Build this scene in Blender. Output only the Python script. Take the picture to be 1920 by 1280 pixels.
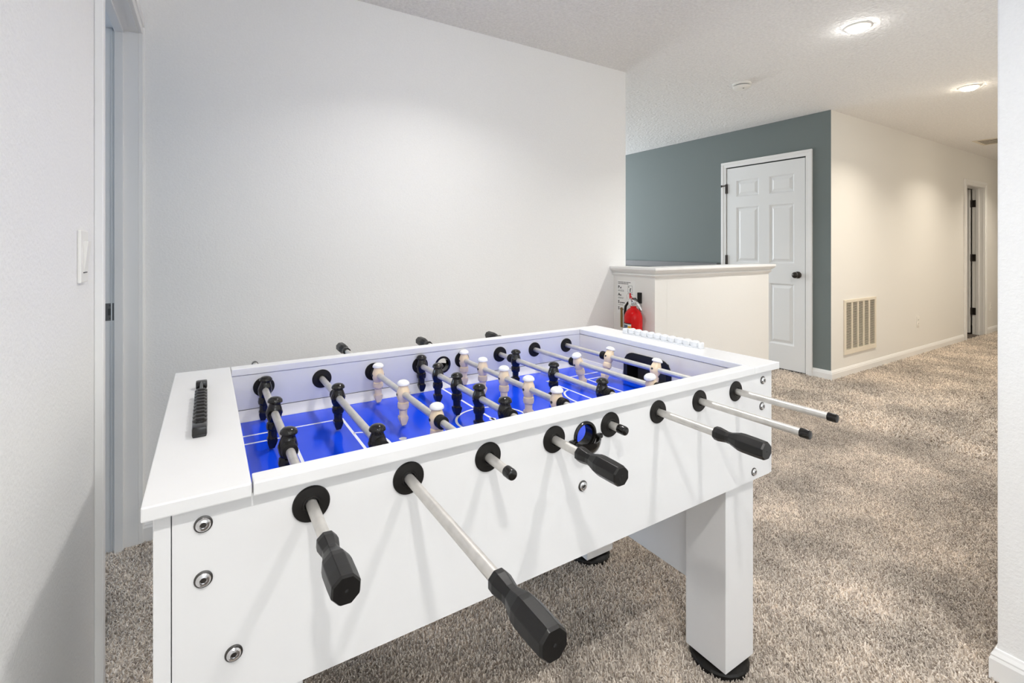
import bpy, bmesh, math, random
from mathutils import Vector, Matrix
random.seed(7)
PI = math.pi
SC = bpy.context.scene
COL = SC.collection
for o in list(bpy.data.objects):
    bpy.data.objects.remove(o)

# ------------------------------------------------------------------ camera
cam_d = bpy.data.cameras.new('camera')
cam = bpy.data.objects.new('camera', cam_d)
COL.objects.link(cam)
cam.location = (0, 0, 1.19)
AZ = math.atan2(0.8458, 0.5334) - PI / 2
cam.rotation_euler = (PI / 2, 0, AZ)
cam_d.sensor_width = 36
cam_d.lens = 36 * 905 / 1920
cam_d.shift_y = -(640 - 464) / 1920
cam_d.clip_start = 0.02
SC.camera = cam

# ------------------------------------------------------------------ world, colour management, lights
w = bpy.data.worlds.new('world')
SC.world = w
w.use_nodes = True
w.node_tree.nodes['Background'].inputs[0].default_value = (0.75, 0.85, 1.0, 1)
w.node_tree.nodes['Background'].inputs[1].default_value = 0.6
vs = SC.view_settings
vs.view_transform = 'Standard'
vs.look = 'None'
vs.gamma = 1
vs.use_curve_mapping = False
vs.exposure = 0.49
SC.cycles.max_bounces = 14
SC.cycles.diffuse_bounces = 10
SC.cycles.sample_clamp_indirect = 6

CEIL = 2.43
XLW = -0.235
def area(name, loc, rot, sx, sy, power, col):
    l = bpy.data.lights.new(name, 'AREA')
    l.shape = 'RECTANGLE'; l.size = sx; l.size_y = sy
    l.energy = power; l.color = col
    o = bpy.data.objects.new(name, l); COL.objects.link(o)
    o.location = loc; o.rotation_euler = rot
    return o
NEUTRAL = (1.0, 0.975, 0.94)
WARM = (1.0, 0.90, 0.76)
DAY = (0.90, 0.95, 1.0)
# fill from an added unseen window behind the camera; daylight from the left, in the stairwell, in the room beyond the left door
area('added_window_fill', (0.75, -3.12, 1.5), (PI / 2, 0, 0), 1.7, 1.35, 2, DAY)
area('left_window_daylight', (XLW + 0.02, -1.55, 1.42), (PI / 2, 0, -PI / 2), 1.3, 1.3, 1.6, (0.55, 0.74, 1.0))
area('stairwell_daylight', (3.6, 6.35, 1.35), (PI / 2, 0, PI), 1.7, 1.6, 55, DAY)
area('bedroom_daylight', (-3.8, 3.6, 1.35), (PI / 2, 0, -PI / 2 - 0.35), 1.6, 1.5, 50, (0.55, 0.74, 1.0))
# ceiling downlights: (x, y, power, colour); the lamp itself hangs in each fitting
LAMPS = [(3.09, 1.257, 10.5, NEUTRAL, 'white recessed ceiling light, the nearer and larger of the two lit above the carpet walkway'),
         (4.975, 1.27, 10.5, WARM, 'white recessed ceiling light at the hallway mouth, the farther of the two lit'),
         (6.87, 1.27, 9, WARM, 'recessed ceiling light in the hallway past the right wall edge'),
         (8.76, 1.27, 9, WARM, 'recessed ceiling light deep in the hallway near the open doorway'),
         (1.02, -0.34, 6.8, NEUTRAL, 'recessed ceiling light behind the viewer on the right'),
         (0.02, -0.32, 8.2, NEUTRAL, 'recessed ceiling light behind the viewer on the left'),
         (0.95, 1.58, 5.6, NEUTRAL, 'recessed ceiling light over the far side of the foosball table')]

# ------------------------------------------------------------------ helpers
WL = {}                                     # world location of every parent
def link(name, me, mats=(), parent=None, at=None, kind=None):
    """link mesh ME; its vertices are world coordinates unless AT (its own origin) is given"""
    o = bpy.data.objects.new(name, me)
    COL.objects.link(o)
    for m in mats:
        if m.name not in [x.name for x in me.materials if x]:
            me.materials.append(m)
    base = WL.get(parent.name, Vector()) if parent else Vector()
    if parent:
        o.parent = parent
    if at is None:
        if parent:
            me.transform(Matrix.Translation(-base))
        WL[o.name] = base.copy()
    else:
        o.location = Vector(at) - base
        WL[o.name] = Vector(at)
    if kind:
        o['kind'] = kind
    return o
def fin(bm, smooth=False, angle=40):
    bmesh.ops.recalc_face_normals(bm, faces=bm.faces[:])
    me = bpy.data.meshes.new('m')
    bm.to_mesh(me); bm.free()
    if smooth:
        me.polygons.foreach_set('use_smooth', [True] * len(me.polygons))
        try:
            me.set_sharp_from_angle(angle=math.radians(angle))
        except Exception:
            pass
    return me
def obj(name, bm, mats, parent=None, smooth=False, at=None, kind=None, angle=40):
    if not isinstance(mats, (list, tuple)):
        mats = [mats]
    return link(name, fin(bm, smooth, angle), mats, parent, at, kind)
def B():
    return bmesh.new()
def box(bm, x0, x1, y0, y1, z0, z1, bev=0.0, mi=0, seg=2):
    t = bmesh.new()
    vs_ = [t.verts.new((x, y, z)) for x in (x0, x1) for y in (y0, y1) for z in (z0, z1)]
    for f in ((0, 1, 3, 2), (4, 6, 7, 5), (0, 4, 5, 1), (2, 3, 7, 6), (0, 2, 6, 4), (1, 5, 7, 3)):
        t.faces.new([vs_[i] for i in f])
    if bev > 0:
        bmesh.ops.bevel(t, geom=t.edges[:], offset=bev, segments=seg, affect='EDGES', profile=0.6)
    bmesh.ops.recalc_face_normals(t, faces=t.faces[:])
    merge(bm, t, mi)
def merge(bm, t, mi=0, M=None):
    mp = {}
    for v in t.verts:
        mp[v] = bm.verts.new(M @ v.co if M else v.co)
    for f in t.faces:
        nf = bm.faces.new([mp[v] for v in f.verts])
        nf.material_index = mi if mi else f.material_index
        nf.smooth = f.smooth
    t.free()
def loft(bm, rings, mi=0, cap0=True, cap1=True, closed=True):
    rv = [[bm.verts.new(p) for p in r] for r in rings]
    n = len(rv[0])
    for a, b in zip(rv, rv[1:]):
        for i in range(n if closed else n - 1):
            j = (i + 1) % n
            f = bm.faces.new((a[i], a[j], b[j], b[i])); f.material_index = mi
    if cap0:
        f = bm.faces.new(rv[0][::-1]); f.material_index = mi
    if cap1:
        f = bm.faces.new(rv[-1]); f.material_index = mi
    return rv
AX = {'x': Matrix(((0, 0, 1, 0), (0, 1, 0, 0), (-1, 0, 0, 0), (0, 0, 0, 1))),
      'y': Matrix(((1, 0, 0, 0), (0, 0, 1, 0), (0, -1, 0, 0), (0, 0, 0, 1))),
      'z': Matrix.Identity(4)}
def lathe(bm, prof, axis='z', c=(0, 0, 0), n=24, mi=0, ph=0.0, caps=(True, True)):
    """prof: (radius, height) pairs, turned about AXIS through C"""
    rings = []
    for r, h in prof:
        ring = []
        for i in range(n):
            a = 2 * PI * i / n + ph
            p = Vector((max(r, 1e-5) * math.cos(a), max(r, 1e-5) * math.sin(a), h))
            ring.append(Vector(c) + (AX[axis] @ p))
        rings.append(ring)
    loft(bm, rings, mi, caps[0], caps[1])
def tube(bm, pts, r, n=8, mi=0):
    rings = []
    pts = [Vector(p) for p in pts]
    up = Vector((0.13, 0.21, 0.97))
    for i, p in enumerate(pts):
        d = (pts[min(i + 1, len(pts) - 1)] - pts[max(i - 1, 0)]).normalized()
        s = d.cross(up)
        s = s.normalized() if s.length > 1e-4 else d.cross(Vector((1, 0, 0))).normalized()
        u = s.cross(d)
        rr = r[i] if isinstance(r, (list, tuple)) else r
        rings.append([p + rr * (math.cos(2 * PI * k / n) * s + math.sin(2 * PI * k / n) * u) for k in range(n)])
    loft(bm, rings, mi)
def thing(name, label, cat, loc, group=None):
    o = bpy.data.objects.new(name, None); COL.objects.link(o)
    o.location = loc; o.empty_display_size = 0.05
    WL[o.name] = Vector(loc)
    o['label'] = label; o['category'] = cat
    if group: o['group'] = group
    return o
def tag(o, label, cat, group=None):
    o['label'] = label; o['category'] = cat
    if group: o['group'] = group
    return o
def struct(name, bm, mats, smooth=False):
    return obj(name, bm, mats, None, smooth, kind='structure')

# ------------------------------------------------------------------ materials
def srgb(r, g, b):
    f = lambda c: (c / 255 / 12.92) if c / 255 <= 0.04045 else ((c / 255 + 0.055) / 1.055) ** 2.4
    return (f(r), f(g), f(b), 1)
def mat(name, col, rough=0.5, metal=0.0, bump=None, var=None, spec=0.5, coat=0.0):
    m = bpy.data.materials.new(name)
    m.use_nodes = True
    nt = m.node_tree; ns = nt.nodes; L = nt.links
    p = ns['Principled BSDF']
    p.inputs['Base Color'].default_value = col
    p.inputs['Roughness'].default_value = rough
    p.inputs['Metallic'].default_value = metal
    p.inputs['Specular IOR Level'].default_value = spec
    p.inputs['Coat Weight'].default_value = coat
    tc = None
    if bump or var:
        tc = ns.new('ShaderNodeTexCoord')
    if bump:                              # (scale, detail, distance, strength)
        n = ns.new('ShaderNodeTexNoise'); n.inputs['Scale'].default_value = bump[0]; n.inputs['Detail'].default_value = bump[1]
        b = ns.new('ShaderNodeBump'); b.inputs['Distance'].default_value = bump[2]; b.inputs['Strength'].default_value = bump[3]
        L.new(tc.outputs['Object'], n.inputs['Vector']); L.new(n.outputs['Fac'], b.inputs['Height']); L.new(b.outputs['Normal'], p.inputs['Normal'])
    if var:                               # (scale, amount)
        n2 = ns.new('ShaderNodeTexNoise'); n2.inputs['Scale'].default_value = var[0]; n2.inputs['Detail'].default_value = 4
        r = ns.new('ShaderNodeMapRange'); r.inputs[1].default_value = 0.3; r.inputs[2].default_value = 0.7
        r.inputs[3].default_value = 1 - var[1]; r.inputs[4].default_value = 1 + var[1]
        mx = ns.new('ShaderNodeVectorMath'); mx.operation = 'SCALE'
        mx.inputs[0].default_value = col[:3]
        L.new(tc.outputs['Object'], n2.inputs['Vector']); L.new(n2.outputs['Fac'], r.inputs[0]); L.new(r.outputs[0], mx.inputs['Scale'])
        L.new(mx.outputs[0], p.inputs['Base Color'])
    return m
M = {}
M['wall'] = mat('wall_paint', (0.86, 0.86, 0.85, 1), 0.75, bump=(150, 3, 0.0022, 0.5), var=(130, 0.015), spec=0.3)  # slight colour mottling stands in for orange-peel shading
M['wall_smooth'] = mat('wall_paint_hall', (0.80, 0.79, 0.76, 1), 0.7, bump=(160, 3, 0.0015, 0.3), spec=0.3)
M['blue'] = mat('blue_grey_paint', srgb(117, 126, 126), 0.75, bump=(150, 3, 0.0015, 0.3), spec=0.3)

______

Pictures stay out. Repeat only the lines from the beginning of the data through the line that has "SC.cycles.sample_clamp_indirect = 6".

Build this scene in Blender. Output only the Python script. Take the picture to be 1920 by 1280 pixels.
import bpy, bmesh, math, random
from mathutils import Vector, Matrix
random.seed(7)
PI = math.pi
SC = bpy.context.scene
COL = SC.collection
for o in list(bpy.data.objects):
    bpy.data.objects.remove(o)

# ------------------------------------------------------------------ camera
cam_d = bpy.data.cameras.new('camera')
cam = bpy.data.objects.new('camera', cam_d)
COL.objects.link(cam)
cam.location = (0, 0, 1.19)
AZ = math.atan2(0.8458, 0.5334) - PI / 2
cam.rotation_euler = (PI / 2, 0, AZ)
cam_d.sensor_width = 36
cam_d.lens = 36 * 905 / 1920
cam_d.shift_y = -(640 - 464) / 1920
cam_d.clip_start = 0.02
SC.camera = cam

# ------------------------------------------------------------------ world, colour management, lights
w = bpy.data.worlds.new('world')
SC.world = w
w.use_nodes = True
w.node_tree.nodes['Background'].inputs[0].default_value = (0.75, 0.85, 1.0, 1)
w.node_tree.nodes['Background'].inputs[1].default_value = 0.6
vs = SC.view_settings
vs.view_transform = 'Standard'
vs.look = 'None'
vs.gamma = 1
vs.use_curve_mapping = False
vs.exposure = 0.49
SC.cycles.max_bounces = 14
SC.cycles.diffuse_bounces = 10
SC.cycles.sample_clamp_indirect = 6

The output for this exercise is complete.